KOMPAS/ABDULLAH FIKRI ASHRI

Keluarga korban gempa Palu, Sulawesi Tengah,turun dari pesawat Hercules TNI ketika tiba di Pangkalan Udara TNI AU Sultan Hasanuddin, Maros, Sulawesi Selatan, Minggu (30/9/2018). Mereka pergi ke Makassar dan sekitarnya untuk bertemu keluarga.

 

Daulat alam sungguh dahsyat dan menggetarkan. Guncangan di darat dan gelegak air di laut membuat warga Palu dan Donggala tak berdaya. Kita kembali berduka.

Gempa berkekuatan 7,4 itu hingga tajuk ini ditulis telah menelan korban lebih dari 832 orang meninggal. Diperkirakan masih ada korban lain yang tertimbun di bawah reruntuhan bangunan dan sapuan tsunami yang mengguncang wilayah Sulawesi Tengah ini, Jumat (28/9/2018) petang.

Dengan penuh rasa sedih dan prihatin, kita mendoakan warga Palu dan Donggala semoga tabah melalui cobaan berat akibat bencana alam yang luar biasa ini. Kita yakin, mereka tak sendirian karena pemerintah dan bangsa Indonesia—bahkan warga bangsa lain—segera bergegas memberikan pertolongan.

Pesawat TNI AU, kapal TNI AL, dan prajurit TNI AD, Kementerian Kominfo, PLN, perusahaan telekomunikasi, turun ke lapangan, memulihkan listrik yang padam, telekomunikasi yang terputus, dan menyalurkan bantuan yang dibutuhkan.

Gempa dan tsunami menyatukan umat manusia di berbagai penjuru dunia, dilandasi oleh kesadaran bahwa mereka tinggal di Bumi yang sama dan sebagian rentan di hadapan bencana alam yang di luar kemampuan manusia untuk mengalahkannya.

Itulah rasa duka yang bergelayut di hati kita sehubungan dengan bencana alam di Sulawesi Tengah.

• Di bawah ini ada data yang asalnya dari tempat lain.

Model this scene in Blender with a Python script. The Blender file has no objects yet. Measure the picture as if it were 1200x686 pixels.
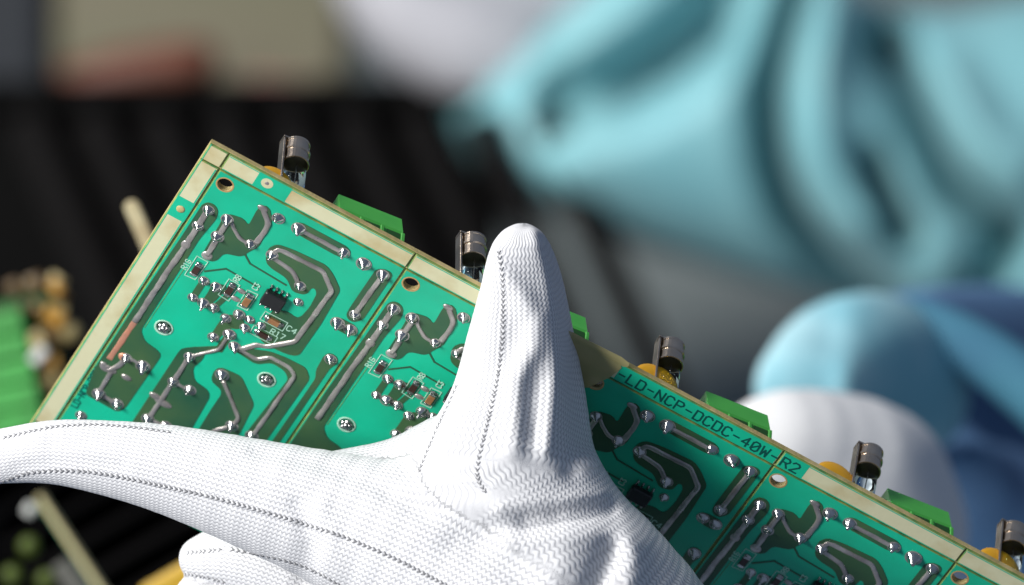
import bpy, math, random
import numpy as np
from mathutils import Vector, Matrix
from mathutils.geometry import tessellate_polygon
from mathutils.bvhtree import BVHTree
random.seed(7); rng = np.random.default_rng(7)
MM = 0.001
sc = bpy.context.scene
COL = sc.collection

# ------------------------------------------------------------------ camera, world, light, exposure
D = 1600.0                                    # mm from the lens to the reference plane through the board corner
# the whole bench is laid out in a frame (X right, Y up the slope, Z to the lens); G stands that frame in the room
G = Matrix.Translation((0, 0, 1.2)) @ Matrix.Rotation(math.radians(45), 4, 'X')
cam = bpy.data.cameras.new('camera'); cam_o = bpy.data.objects.new('camera', cam); COL.objects.link(cam_o)
cam_o.matrix_world = G @ Matrix.Translation((0, 0, D * MM))
cam.sensor_width = 36; cam.lens = 36 * D / 218.0
cam.clip_start = 0.05; cam.clip_end = 20
cam.dof.use_dof = True; cam.dof.focus_distance = (D + 16) * MM; cam.dof.aperture_fstop = cam.lens / 22.0
sc.camera = cam_o
w = bpy.data.worlds.new('World'); sc.world = w; w.use_nodes = True
w.node_tree.nodes['Background'].inputs[0].default_value = (0.52, 0.68, 1.0, 1)
w.node_tree.nodes['Background'].inputs[1].default_value = 0.23

def area_light(name, loc, target, size, sy, power, color):
    l = bpy.data.lights.new(name, 'AREA'); l.shape = 'RECTANGLE'; l.size = size * MM; l.size_y = sy * MM
    l.energy = power; l.color = color
    o = bpy.data.objects.new(name, l); COL.objects.link(o)
    p = Vector(loc) * MM; t = Vector(target) * MM
    q = (p - t).to_track_quat('Z', 'Y')
    o.matrix_world = G @ (Matrix.Translation(p) @ q.to_matrix().to_4x4())
    return o
area_light('window_light', (-520, 80, 390), (-40, 0, -10), 210, 210, 6.9, (1.0, 0.985, 0.96))
area_light('ceiling_light', (-1200, 1700, 300), (150, 100, -1500), 500, 500, 45.0, (1.0, 0.98, 0.95))
area_light('sleeve_fill', (-620, 330, -800), (90, 40, -1500), 260, 260, 10.5, (1.0, 0.98, 0.95))  # unseen fill, added to light the front of the far sleeve
sc.view_settings.view_transform = 'Standard'; sc.view_settings.look = 'None'
sc.view_settings.exposure = 0.0; sc.view_settings.gamma = 1.0
sc.cycles.max_bounces = 8; sc.cycles.transparent_max_bounces = 8
sc.cycles.use_denoising = True

# ------------------------------------------------------------------ helpers
def finish(name, me, mats, parent=None, matrix=None):
    for m in (mats if isinstance(mats, (list, tuple)) else [mats]): me.materials.append(m)
    o = bpy.data.objects.new(name, me); COL.objects.link(o)
    if parent is not None: o.parent = parent
    o.matrix_basis = matrix if matrix is not None else (Matrix() if parent is not None else G)
    return o
def mesh(name, V, F, mi=None, smooth=False):
    me = bpy.data.meshes.new(name)
    me.from_pydata([tuple(c * MM for c in v) for v in V], [], F)
    if mi is not None: me.polygons.foreach_set('material_index', mi)
    if smooth: me.polygons.foreach_set('use_smooth', [True] * len(me.polygons))
    me.update(); return me
class MB:
    def __init__(s): s.V = []; s.F = []; s.M = []
    def add(s, V, F, m=0):
        b = len(s.V); s.V += [tuple(v) for v in V]; s.F += [tuple(i + b for i in f) for f in F]; s.M += [m] * len(F)
    def box(s, x0, x1, y0, y1, z0, z1, m=0, T=None):
        V = [(x, y, z) for z in (z0, z1) for y in (y0, y1) for x in (x0, x1)]
        if T is not None: V = [tuple(T @ Vector(v)) for v in V]
        s.add(V, [(0,2,3,1),(4,5,7,6),(0,1,5,4),(2,6,7,3),(0,4,6,2),(1,3,7,5)], m)
    def bbox(s, x0, x1, y0, y1, z0, z1, c, m=0, T=None):        # box with chamfered top and vertical edges
        V = []
        for z, i in ((z0, 0), (z1 - c, 0), (z1, c)):
            a, b, e, f = x0 + i, x1 - i, y0 + i, y1 - i
            V += [(a + c, e, z), (b - c, e, z), (b, e + c, z), (b, f - c, z), (b - c, f, z), (a + c, f, z), (a, f - c, z), (a, e + c, z)]
        F = [tuple(range(7, -1, -1)), tuple(range(16, 24))]
        for r in range(2):
            for k in range(8): F.append((r*8+k, r*8+(k+1) % 8, r*8+8+(k+1) % 8, r*8+8+k))
        if T is not None: V = [tuple(T @ Vector(v)) for v in V]
        s.add(V, F, m)
    def lathe(s, prof, n=16, T=None, m=0, ell=(1, 1)):
        V = []; F = []
        for r, z in prof:
            for k in range(n):
                a = 2 * math.pi * k / n; V.append((r * math.cos(a) * ell[0], r * math.sin(a) * ell[1], z))
        for i in range(len(prof) - 1):
            for k in range(n): F.append((i*n+k, i*n+(k+1) % n, (i+1)*n+(k+1) % n, (i+1)*n+k))
        F.append(tuple(range(n - 1, -1, -1))); F.append(tuple((len(prof)-1)*n + k for k in range(n)))
        if T is not None: V = [tuple(T @ Vector(v)) for v in V]
        s.add(V, F, m)
    def build(s, name, mats, parent=None, smooth=False, matrix=None):
        return finish(name, mesh(name, s.V, s.F, s.M, smooth), mats, parent, matrix)
def top(name, label, cat, matrix, group=None):
    o = bpy.data.objects.new(name, None); COL.objects.link(o); o.matrix_basis = matrix; o.empty_display_size = .02
    tag(o, label, cat, group); return o
def tag(o, label=None, cat=None, group=None, kind=None):
    if label: o['label'] = label
    if cat: o['category'] = cat
    if group: o['group'] = group
    if kind: o['kind'] = kind
    return o
def chaikin(p, n=1, closed=True):
    for _ in range(n):
        q = []
        m = len(p)
        for i in range(m if closed else m - 1):
            a = np.array(p[i]); b = np.array(p[(i + 1) % m]); q += [tuple(a*.75 + b*.25), tuple(a*.25 + b*.75)]
        if not closed: q = [p[0]] + q + [p[-1]]
        p = q
    return p
def fillet(p, r=.4, closed=True):
    q = []; m = len(p)
    for i in range(m):
        if not closed and i in (0, m-1): q.append(p[i]); continue
        c = np.array(p[i], float)
        for nb in (p[i-1], p[(i+1) % m]):
            d = np.array(nb, float) - c; l = np.hypot(*d); q.append(tuple(c + d*min(r, l*.4)/max(l, 1e-9)))
    return q
def prism(mb, pts, z0, z1, m=0, holes=(), side=None):
    loops = [list(pts)] + [list(h) for h in holes]
    flat = [p for l in loops for p in l]; n = len(flat)
    tris = tessellate_polygon([[Vector((p[0], p[1], 0)) for p in l] for l in loops])
    V = [(p[0], p[1], z1) for p in flat] + [(p[0], p[1], z0) for p in flat]
    F = []
    for t in tris:
        a, b, c = (np.array(flat[i]) for i in t)
        if (b[0]-a[0])*(c[1]-a[1]) - (b[1]-a[1])*(c[0]-a[0]) < 0: t = (t[0], t[2], t[1])
        F.append(tuple(t)); F.append((t[2]+n, t[1]+n, t[0]+n))
    mb.add(V, F, m)
    F = []; o = 0
    for li, l in enumerate(loops):
        k = len(l); A = sum(l[i][0]*l[(i+1) % k][1] - l[(i+1) % k][0]*l[i][1] for i in range(k))
        for i in range(k):
            a, b = o + i, o + (i + 1) % k
            if (A > 0) != (li > 0): F.append((a + n, b + n, b, a))
            else: F.append((a, b, b + n, a + n))
        o += k
    mb.add(V, F, m if side is None else side)
def disc(cx, cy, r, n=20, ph=0): return [(cx + r*math.cos(2*math.pi*k/n + ph), cy + r*math.sin(2*math.pi*k/n + ph)) for k in range(n)]

# ------------------------------------------------------------------ materials
def mat(name, color=(.5,.5,.5), rough=.5, metal=0.0, spec=.5, noise=None, bump=None, coat=0, trans=0, sheen=0, alpha=None, color2=None, emit=None, cscale=None, ramp=(.35,.65), rvar=None):
    m = bpy.data.materials.new(name); m.use_nodes = True; nt = m.node_tree; N = nt.nodes; L = nt.links
    b = N['Principled BSDF']
    b.inputs['Base Color'].default_value = (*color, 1); b.inputs['Roughness'].default_value = rough
    b.inputs['Metallic'].default_value = metal; b.inputs['Specular IOR Level'].default_value = spec
    b.inputs['Coat Weight'].default_value = coat; b.inputs['Coat Roughness'].default_value = .12
    b.inputs['Transmission Weight'].default_value = trans; b.inputs['Sheen Weight'].default_value = sheen
    if alpha is not None: b.inputs['Alpha'].default_value = alpha
    tc = N.new('ShaderNodeTexCoord')
    if color2 is not None:
        n = N.new('ShaderNodeTexNoise'); n.inputs['Scale'].default_value = cscale or 200; n.inputs['Detail'].default_value = 5
        L.new(tc.outputs['Object'], n.inputs['Vector'])
        r = N.new('ShaderNodeValToRGB'); r.color_ramp.elements[0].position = ramp[0]; r.color_ramp.elements[1].position = ramp[1]
        r.color_ramp.elements[0].color = (*color, 1); r.color_ramp.elements[1].color = (*color2, 1)
        L.new(n.outputs['Fac'], r.inputs[0]); L.new(r.outputs[0], b.inputs['Base Color'])
    if rvar:
        n = N.new('ShaderNodeTexNoise'); n.inputs['Scale'].default_value = rvar[0]; n.inputs['Detail'].default_value = 4
        L.new(tc.outputs['Object'], n.inputs['Vector'])
        mr = N.new('ShaderNodeMapRange'); mr.inputs[1].default_value = .3; mr.inputs[2].default_value = .7
        mr.inputs[3].default_value = rvar[1]; mr.inputs[4].default_value = rvar[2]
        L.new(n.outputs['Fac'], mr.inputs[0]); L.new(mr.outputs[0], b.inputs['Roughness'])
    if bump:
        n = N.new('ShaderNodeTexNoise'); n.inputs['Scale'].default_value = bump[0]; n.inputs['Detail'].default_value = 4
        L.new(tc.outputs['Object'], n.inputs['Vector'])
        bp = N.new('ShaderNodeBump'); bp.inputs['Distance'].default_value = bump[1] * MM; bp.inputs['Strength'].default_value = 1
        L.new(n.outputs['Fac'], bp.inputs['Height']); L.new(bp.outputs[0], b.inputs['Normal'])
    return m
M = {}
M['mask'] = mat('green_solder_mask', (.007, .49, .285), .33, spec=.45, color2=(.009, .39, .22), cscale=60, bump=(900, .02), rvar=(300, .28, .42))
M['copper_mask'] = mat('masked_copper', (.018, .085, .045), .35, spec=.45, color2=(.052, .115, .045), cscale=55, bump=(700, .03), rvar=(260, .3, .45))
M['silk_dark'] = mat('copper_lettering', (.0, .07, .055), .4)
M['cream'] = mat('bare_laminate', (.60, .58, .37), .55, color2=(.42, .31, .12), cscale=70, bump=(500, .05), ramp=(.5, .8))
M['edge'] = mat('laminate_edge', (.52, .41, .19), .6, color2=(.36, .29, .11), cscale=300, bump=(1500, .08))
M['core'] = mat('laminate_core', (.30, .24, .06), .6, color2=(.12, .12, .02), cscale=400)
M['chamfer'] = mat('scored_edge', (.24, .30, .07), .5, color2=(.06, .20, .06), cscale=350)
M['solder'] = mat('tin_solder', (.66, .65, .63), .18, 1.0, bump=(800, .16), rvar=(600, .1, .34), color2=(.36, .34, .32), cscale=420)
M['trace'] = mat('tinned_trace', (.60, .55, .51), .36, .72, bump=(500, .2), color2=(.36, .32, .30), cscale=200, rvar=(400, .26, .48))
M['copper'] = mat('bare_copper', (.72, .30, .18), .42, .35, bump=(600, .08), color2=(.58, .28, .19), cscale=300)
M['silk'] = mat('white_silkscreen', (.42, .66, .52), .6)
M['black'] = mat('black_resin', (.012, .012, .013), .45, bump=(1500, .03))
M['ceramic'] = mat('tan_ceramic', (.34, .17, .075), .35, color2=(.26, .12, .05), cscale=800)
M['resistor'] = mat('resistor_body', (.045, .02, .015), .3)
M['nickel'] = mat('nickel_cap', (.62, .52, .42), .22, .95, bump=(300, .12), color2=(.42, .34, .27), cscale=200)
M['cap_shade'] = mat('cap_shade_black', (.01, .009, .008), .4)  # near-black, for the shade inside the fuse caps
M['glass'] = mat('clear_glass', (.85, .97, 1.0), .03, trans=1.0)
M['green_plastic'] = mat('green_plastic', (.07, .46, .06), .38, bump=(400, .03), color2=(.09, .52, .07), cscale=100)
M['green_dark'] = mat('slot_shade_substrate_green', (.02, .10, .015), .5)  # darkened green plastic for slot shade; also colours a board substrate
M['yellow'] = mat('yellow_epoxy', (.85, .42, .01), .3, bump=(200, .1))
M['glass'].node_tree.nodes['Principled BSDF'].inputs['IOR'].default_value = 1.12
M['tape'] = mat('yellowed_clear_tape', (.50, .44, .20), .3, alpha=.55, bump=(120, .4))
M['hole'] = mat('bare_hole_ring', (.50, .30, .12), .45, .2)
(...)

Seiring dengan itu, gempa dan tsunami yang terjadi tidak lama setelah bencana gempa di Lombok, kesadaran kita tentang bangsa yang hidup di Busur Cincin Api, dengan potensi letusan gunung api dan gempa serta tsunami yang tinggi, disegarkan lagi.

Jika menghindar tak bisa, setidaknya kita bisa meminimalkan korban manakala bencana terjadi. Itulah pesan paling kuat yang kita petik dari bencana Sulteng akhir pekan kemarin.

Ilmu pengetahuan, khususnya geologi dan geofisika, sejauh ini belum bisa meramalkan kapan persisnya gempa akan terjadi.

Namun, insan cerdas di bidang ini telah menghimpun data cukup banyak untuk memperkirakan potensi gempa di sejumlah daerah.

Zona subduksi, juga sesar yang punya potensi gempa telah dipetakan, termasuk untuk Palu dan daerah lain di Tanah Air. Pekerjaan rumahnya: melakukan mitigasi, semacam aksi simulasi untuk berlatih menghadapi gempa dan memperkecil risikonya.

Di sinilah kita acap terlalu sibuk dengan urusan rutin sehingga perhatian terhadap risiko bahaya luput dari perhatian.

Idealnya, setelah mendapat peta potensi bencana, dalam skala besar dilakukan tata ulang perkotaan. Jika ini terlalu besar investasinya, harus dilakukan audit konstruksi bangunan, apakah satu bangunan harus dibangun ulang untuk bisa tahan terhadap gempa. Selain itu, sistem peringatan dini tsunami juga harus dipasang dan tak boleh mati, seperti dilaporkan terjadi di Palu.

Dalam suasana hati duka, kita besar hati, masih membaca ada sosok heroik seperti Anthonius Gunawan Agung, petugas Pengendali Lalu Lintas Udara di Palu yang setia menjalankan tugasnya sampai mengorbankan nyawanya sendiri. Duka, rasa hormat, dan pesan itu hidup dalam sanubari sebagai satu kesatuan yang selayaknya hidup dalam alam kesadaran kita.